As Jalopnik’s resident car buying expert and professional car shopper, I get emails. Lots of emails. I’ve decided to pick a few questions and try to help out. This week we are discussing pre-paid service plans, aftermarket warranty coverage, and a super expensive Aston Martin lease.
First up do those pre-paid service plans really save you money?
I recently bought a 2019 GTI. I let the finance guy talk me into the VW Care Plus package for a few grand. All the maintenance is covered for four years, up to new brakes, belts, when those need replacement. My question: how much of an idiot am I for buying this? I was able to resist the pressure on the other upsells, but he got me on the maintenance. Just wondering how much I should be kicking myself. For reference, I drive between 12K-15K a year, so figure one or two oil changes in addition to the factory scheduled maintenance.
While some folks will say that finance office upsells like pre-paid maintenance and warranties are always a waste of money, often it’s a case by case basis depending on the customer and their usage. You said you spent “several grand” which is a bit ambiguous but I will assume for these calculations that is $2,000 for a four-year plan.
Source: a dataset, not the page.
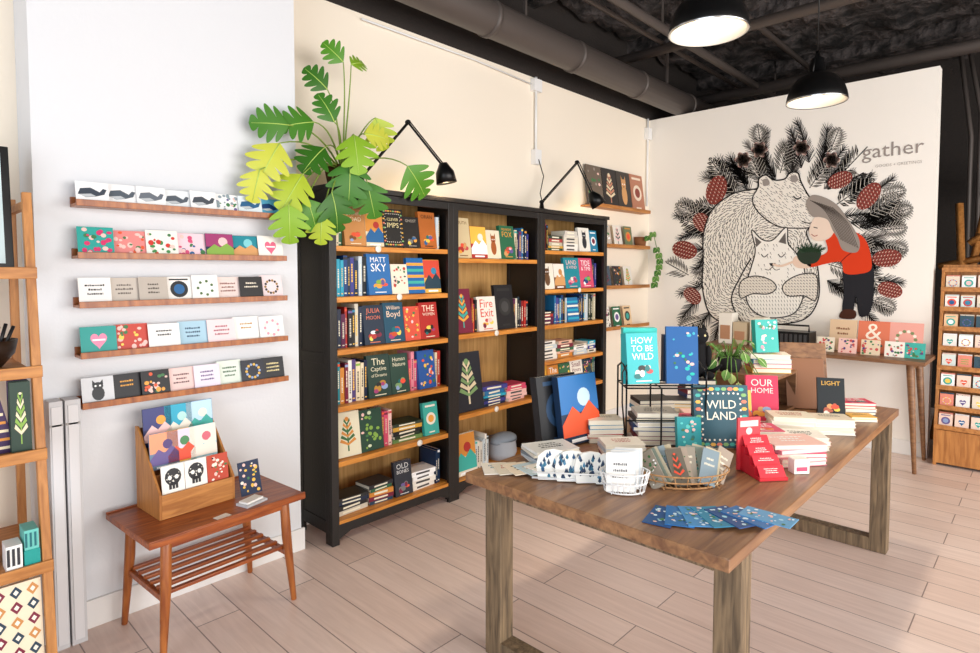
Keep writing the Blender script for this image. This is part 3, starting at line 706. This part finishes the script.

You project that you will put between 48,000 to 60,000 miles on that car. If we assume dealer oil changes run about $75 each for a full synthetic service that would be $600 in oil changes alone. If you service all four brakes that could run about $500 per axle for rotors, pads, and dealer install rates. So now we are up to $1,600 for brakes and oil changes. If you drive on the lower end of your estimate at 48,000 miles you likely won’t hit the expensive service intervals within that four-year term. However, if you push up to 60,000 miles within that time, you may hit the transmission service interval, which I was recently quoted $600 for my GTI, I opted to get that done at a local shop instead, but when we roll that into your plan you may come out slightly ahead depending on how much you actually paid for the VW Care Plus.
Usually, these plans don’t save customers a ton of money but depending on how they use their car it could put a few bucks in their pocket, for lower mile drivers they are likely better off just paying for those intervals a la carte.
Next, if you have you buy an aftermarket warranty on a car that still has the factory coverage, who picks up the tab first?
If I purchase an extended warranty with a used vehicle and still have the manufacturer’s warranty on some component that fails, is the aftermarket warranty provider likely to force me to deal with the dealer/manufacturer or can I take my vehicle to a shop of my choice and have the aftermarket warranty provider covers the repair?
Typically, if you buy an aftermarket warranty, that warranty acts as an extension of the factory coverage once that manufacturer warranty expires. Those third-party companies certainly don’t want to pay out when someone else can pay for that repair. Where this may be an inconvenience is when the closest dealer for the brand you own is far away, so any warranty work will require some travel. You need to check the language of the extended warranty contract closely but I bet the additional coverage won’t be applicable until the factory warranty is gone.
How can someone that doesn’t love their very fancy and expensive lease be more financially smart?
I’m currently leasing a 2018 DB11 for about $3,300 a month. I’m 9 months into a 36-month lease. I traded in a Tesla for this car and absorbed a 30k loss on it and rolled it into the Aston Martin lease.
I’m not loving the car anymore (I have mental problems) and I want to be more financially smart. What do you think my best options are?
Holy moly those are some serious payments on that Aston lease! While we are likely to get some comments from folks who don’t have a lot of sympathy for someone who can afford a lease on an Aston that has a higher payment that most people’s mortgages, I commend you for at least recognizing that you want to make a change in terms of your financial strategy.
If you are looking for the financially smart move ride out the Aston until the end, because you are already in the hole with a negative equity roll over and doing that again is going to put you further behind. Once the Aston lease is up, start fresh and I would suggest buying used cars as that will give you more flexibility in terms of ownership time. If you get something cool and want to toss it in a year or two, it’s a lot easier to do that if you aren’t leasing.